Ia menjelaskan NU sebenarnya telah menggunakan metode Hisab sejak tahun 1926. Menurutnya, hisab hanya bersifat prediktif. Sehingga diperlukan rukyat atau observasi langsung guna memastikannya. Apalagi menurutnya, banyak Hadits Rasul yang menyarankan pentingnya rukyat.
"Harus diingat, NU anggap hisab itu prediktif, tapi kesahihannya harus dibuktikan secara ilmiah. Sahih atau tidaknya harus melalui observasi di lapangan yang disebut rukyat, sesuai perintah Rasul yang tercantum dalam setidaknya 20 hadits," katanya kepada republika.co.id, Rabu (31/8).

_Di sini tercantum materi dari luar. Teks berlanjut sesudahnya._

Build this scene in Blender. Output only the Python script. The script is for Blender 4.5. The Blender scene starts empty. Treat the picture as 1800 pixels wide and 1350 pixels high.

NU akan mengadakan rukyat pada Kamis (1/9) petang bersamaan dengan yang juga dilakukan Kemenag. Nantinya hasil rukyat itu akan dijadikan pegangan sikap NU dalam penetapan hari raya Idul Adha di sidang Itsbat. Setidaknya ada 100 titik pemantauan rukyat yang dimiliki NU di seluruh Indonesia.
"NU akan mengadakan rukyat lebih dulu besok petang (kamis) di seluruh Indonesia, setelah rukyat habis Magrib, laporan kita kumpulkan untuk disimpulkan. Jadi NU ikut sidang Itsbat, hasil rukyat kita bakal disampaikan disitu," ujarnya.
Sementara itu, mengenai potensi perbedaan Idul Adha dengan Arab Saudi, menurutnya tak masalah. Sebab, berdasarkan dalil yang ada, perbedaan diperbolehkan sebagai bentuk toleransi.
"Ya ada dasarnya enggak ada masalah kalau beda dengan Arab. Karena menurut NU dan Kemenag, rukyat yang berlaku adalah rukyat nasional (dalam negeri). Jadi kalau misal terjadi perbedaan bukan jadi masalah," jelasnya.